トップからほんのり香るムスクが、近年のシャネルらしくもあり、また、スキンケアのような柔らかさを演出している。


ミドルはフローラル。

トップの爽やかなレッドベリーを香らせながら、ピーチを含んだピンクイメージのローズと、なかなかエキゾチックなジャスミンの香り。フルーティローズ単体だと若々しく可愛らしい。そこに官能的なジャスミンやオレンジフラワーを重ねることで、甘酸っぱくも嗜好性の高いフローラルフルーティの香りに整えられている。


ベースはパウダリー・ムスク。

引き続き、赤みの映える甘酸っぱいローズを残したまま、柔らかいムスクやアイリスのパウダリーウッディ調を漂わせながらドライダウンしていく。

 

フレッシュなフルーティと嗜好の良いフローラルが、強く拡散することなく、ベースのパウダリー感が肌に溶け込むように、2~3時間持続する。

 

公式HPによると、腕やデコルテ、首など全身にたっぷりスプレーし、やさしくなじませるとあり、通常のフレグランスのようにウエストなどにスプレーするとあまり香ってこない。 

 

近年のシャネルの香りは、いわゆるシャネルらしさが削ぎ落とされたものが増えている。

かつてシャネルのフレグランスは、ドレスアップの仕上げであり、生き方の投影であり、憧れの対象だった。

 

しかし、シャネルはニッチブランドではないため、オリビエ・ポルジュには、シャネルとしてのパフォーマンスを維持しながらも、常に新しいファンの心を掴むような香りを創り出す責任が課されている。

 

ヌメロアン ドゥ シャネルは、フレグランスとして考えると、強靭な生命力、ビューティエナジーとは程遠い、若々しくも上品な嗜好性重視のフローラルフルーティの香りだと思う。

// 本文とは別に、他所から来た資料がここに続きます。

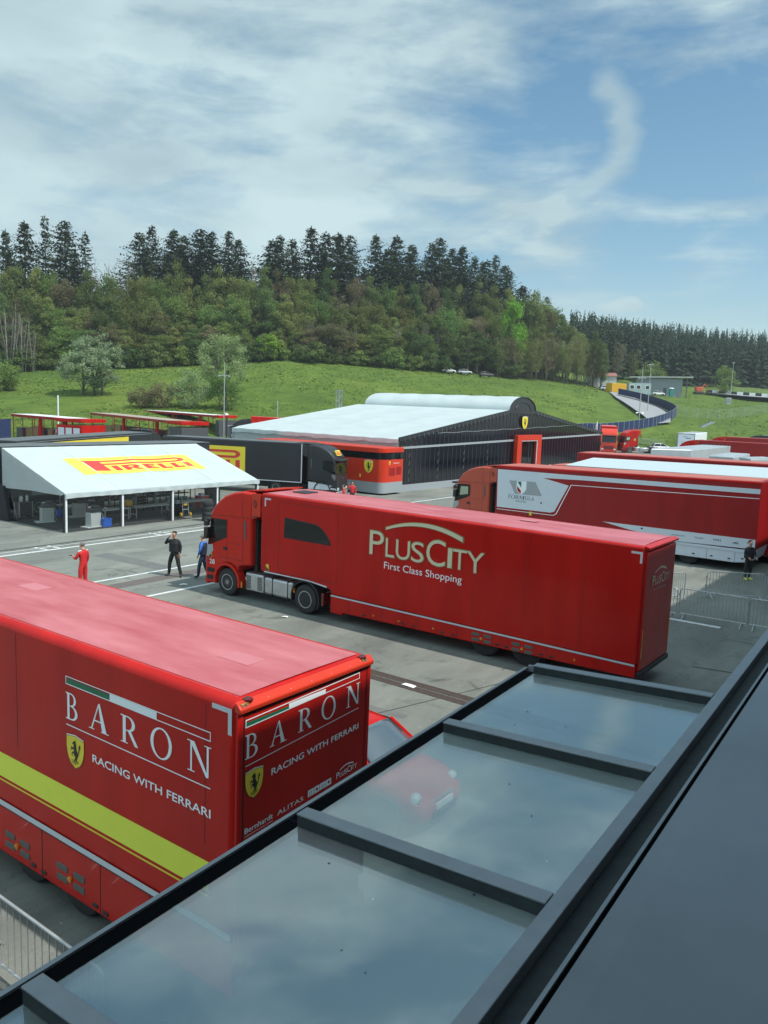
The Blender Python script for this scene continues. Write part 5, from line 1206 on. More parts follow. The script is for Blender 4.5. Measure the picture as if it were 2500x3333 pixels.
for k, (x, y, c_, hh, lab) in enumerate(((-42.9, 29.2, 'machine_dark', 1.15, 'tall dark cabinet standing at the back of the tent behind the short bench'), (-43.3, 32.6, 'machine', .95, 'pale grey cabinet between the two black work racks'), (-41.4, 36.2, 'print_red', .8, 'red tool chest near the tyre stacks in the tent'), (-40.0, 33.0, 'machine_dark', .7, 'low dark case under the roller benches'))):
    cbn = thing('equipment_cabinet', lab, 'cabinet', (x, y, .006), math.radians(90+k*4)); part(cbn, 'cabinet_body', M[c_], lambda q: q.box(-.4, .4, -.26, .26, .05, hh), .02); part(cbn, 'cabinet_front', M['plastic'], lambda q: [q.box(-.36, .36, -.275, -.261, .1+j*.2, .26+j*.2) for j in range(int(hh/.22))]); part(cbn, 'top_tray', M['steel'], lambda q: (q.box(-.41, .41, -.27, .27, hh, hh+.02), q.box(-.2, .1, -.1, .15, hh+.02, hh+.18)))
ht = thing('hand_truck', 'grey hand truck with two yellow wheels at the front edge of the tent', 'hand truck', (-38.5, 32.4, .006), math.radians(80))
part(ht, 'trolley_frame', M['steel'], lambda q: (q.tube([(-.2, 0, .2), (-.2, .12, 1.1), (-.16, .2, 1.3)], .02, 8), q.tube([(.2, 0, .2), (.2, .12, 1.1), (.16, .2, 1.3)], .02, 8), q.tube([(-.2, .05, .5), (.2, .05, .5)], .016, 6), q.tube([(-.2, .1, .9), (.2, .1, .9)], .016, 6), q.tube([(-.16, .2, 1.3), (.16, .2, 1.3)], .016, 6)))
part(ht, 'toe_plate', M['steel'], lambda q: q.box(-.24, .24, -.35, .0, .04, .06)); part(ht, 'yellow_tag', M['yellow_plastic'], lambda q: q.box(-.12, .12, .05, .08, .74, .86))
for sx in (-1, 1):
    w_ = part(ht, 'wheel', M['yellow_plastic'], lambda q: q.lathe([(.02, -.05), (.10, -.055), (.15, -.03), (.16, 0), (.15, .03), (.10, .055), (.02, .05)], (sx*.32, .05, .16), 'x', 20), smooth=True); part(w_, 'hub', M['machine'], lambda q: q.lathe([(.05, -.065), (.05, .065)], (sx*.32, .05, .16), 'x', 12))
TYRE = None
def tyre(x, y, z, label, group, r=.33, w=.30):
    global TYRE
    if TYRE is None:
        mb = MB(); mb.lathe([(.20, .02), (.26, 0), (.31, .01), (.33, .05), (.335, .15), (.33, .25), (.31, .29), (.26, .30), (.20, .28), (.19, .15), (.20, .02)], (0, 0, 0), 'z', 32)
        TYRE = mb.build('tyre', M['rubber'], smooth=True); o = TYRE
    else:
        o = TYRE.copy(); COL.objects.link(o)
    o.location = (x, y, z); o.rotation_euler = (0, 0, rnd.random()*6); return tag(o, label, 'tyre', group)
for k, nm in enumerate(('lowest', 'second from the bottom', 'third from the bottom', 'topmost')):
    tyre(-36.7+rnd.uniform(-.02, .02), 32.55+rnd.uniform(-.02, .02), .004+k*.302, 'black slick tyre, %s of the stack outside the tent' % nm, 'tyres stacked outside the tent')
for j, (x, y) in enumerate(((-41.6, 37.0), (-41.9, 37.8))):
    for k, nm in enumerate(('bottom', 'middle', 'upper', 'top')):
        tyre(x, y, .01+k*.302, 'black tyre, %s one in the %s stack under the right end of the tent' % (nm, ('nearer', 'farther')[j]), 'tyres stacked inside the tent')

# ------------------------------------------------------------------ black lorries of the tyre supplier
def logo_panel(parent, q, fmap, h=.006):
    p_ = decal('yellow_panel', [list(q)], fmap, M['yellow'], parent, h); w = quad_in(q)
    lp = [[w(.07+.87*a, .16+.70*c) for a, c in pp] for pp in tyre_logo()]
    decal('red_wordmark', lp, fmap, M['print_red'], p_, h+.005, step=0)
bk = thing('race_truck', 'black articulated truck with a yellow panel and red wordmark facing right behind the tent', 'truck', (-42.0, 46.6, 0), math.radians(200))
# local -x is the travel direction; this trailer's front is at local x=0, its visible side is local y=+
bk.rotation_euler = (0, 0, math.radians(20)+math.pi)
LK = 12.2
trailer_box(bk, [(LK, .95), (LK, 4.0), (0, 4.08), (0, 1.1), (LK*.35, 1.1), (LK*.36, .95)], 2.5, M['black_side'], y0=-2.5)
mb = MB(); mb.box(.1, LK-.1, -2.4, -.1, 4.05, 4.075); mb.build('roof', M['black_roof'], bk)
SB = side_map(0, -1)
logo_panel(bk, ((LK-.4, 1.35), (4.75, 1.45), (4.75, 3.55), (LK-.4, 3.55)), SB)
mb = MB(); mb.box(-.03, .03, -.03, .03, 1.05, 4.0); mb.box(-.03, LK, -.02, .012, 1.02, 1.09); mb.build('corner_trim', M['silver_strip'], bk)
mb = MB(); mb.box(.2, LK, -2.3, -.2, .55, .95); mb.build('underframe', M['dark'], bk)
axle_wheels(bk, [LK-2.6, LK-3.9], -2.4, 2.3)
kc = cab(bk, -.50, M['black'], y0=-2.5, number=None, sticker=False); chassis(bk, -.50, -2.5)
mb = MB(); mb.hexa([(-2.655, -1.75, 3.22), (-2.655, -.75, 3.22), (-2.56, -.75, 3.22), (-2.56, -1.75, 3.22), (-2.435, -1.75, 3.60), (-2.435, -.75, 3.60), (-2.36, -.75, 3.60), (-2.36, -1.75, 3.60)])
bd = mb.build('yellow_board', M['yellow'], kc)
def bmap(u, v, h=0.): return (-2.66 + (v-3.22)/.38*.22 - h, u, v)
decal('red_wordmark', [[(-.80-.90*a, 3.28+.26*c) for a, c in pp] for pp in tyre_logo()], bmap, M['print_red'], bd, .008, step=0)
text('maker_name', 'IVECO', ((-.95, 1.42), (-1.55, 1.42), (-1.55, 1.54), (-.95, 1.54)), end_map(-2.955, -1), M['chrome'], kc, .004, bold=.03)
mb = MB(); mb.prism([(-2.95, .62), (-.60, .62), (-.60, 1.18), (-2.0, 1.02), (-2.6, .95)], 'y', .003, .012); mb.build('side_fairing', M['silver_strip'], bk)

bl = thing('race_truck', 'long black truck with a plain yellow side strip behind the white tent', 'truck', (-51.3, 29.0, 0), math.atan2(21.5, -11.3)+math.pi)
bl.rotation_euler = (0, 0, math.atan2(21.5, -11.3)+math.pi)
trailer_box(bl, [(0, .9), (-20.5, .9), (-20.5, 3.95), (0, 3.95)], 2.6, M['black_side'], y0=-2.6)
mb = MB(); mb.box(-20.4, -.1, -2.5, -.1, 3.94, 3.965); mb.build('roof', M['black_roof'], bl)
mb = MB(); mb.box(-20.5, 0, .0, .016, 3.80, 3.83); mb.build('side_rail', M['steel'], bl)
mb = MB()
for x in (-6.2, -11.0, -15.2): mb.box(x-.05, x+.05, .0, .02, .95, 3.9)
mb.build('side_post', M['black'], bl)
mb = MB(); mb.box(-16.0, -4.2, .021, .028, 1.6, 3.70); mb.build('yellow_panel', M['yellow'], bl)
mb = MB(); mb.box(.0, .02, -2.3, -.4, 2.0, 3.72); yp = mb.build('yellow_panel', M['yellow'], bl)
mb = MB(); mb.box(.02, .03, -2.1, -.6, 3.2, 3.5); mb.box(.02, .03, -2.1, -1.8, 2.2, 2.95); mb.build('red_print', M['print_red'], yp)
mb = MB(); mb.box(-20, -.4, -2.3, -.3, .45, .9); mb.build('underframe', M['dark'], bl); axle_wheels(bl, [-2.6, -3.9], -2.48, 2.36); cab(bl, -21.0, M['black'], y0=-2.6, number=None, sticker=False)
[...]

それでも、これがスキンケアの香りと考えると、フルーティの甘酸っぱさを放熱するような美しいカメリアの香りとして映るのではと思えてくる。チープな印象はまったくなく、時間が経つほど上品なアイリスのきめ細かいパウダリー感が肌と調和し、さすがシャネルと思わせる。

何よりも、朝に使うと肌が目覚めていくような感覚を楽しめるのだから。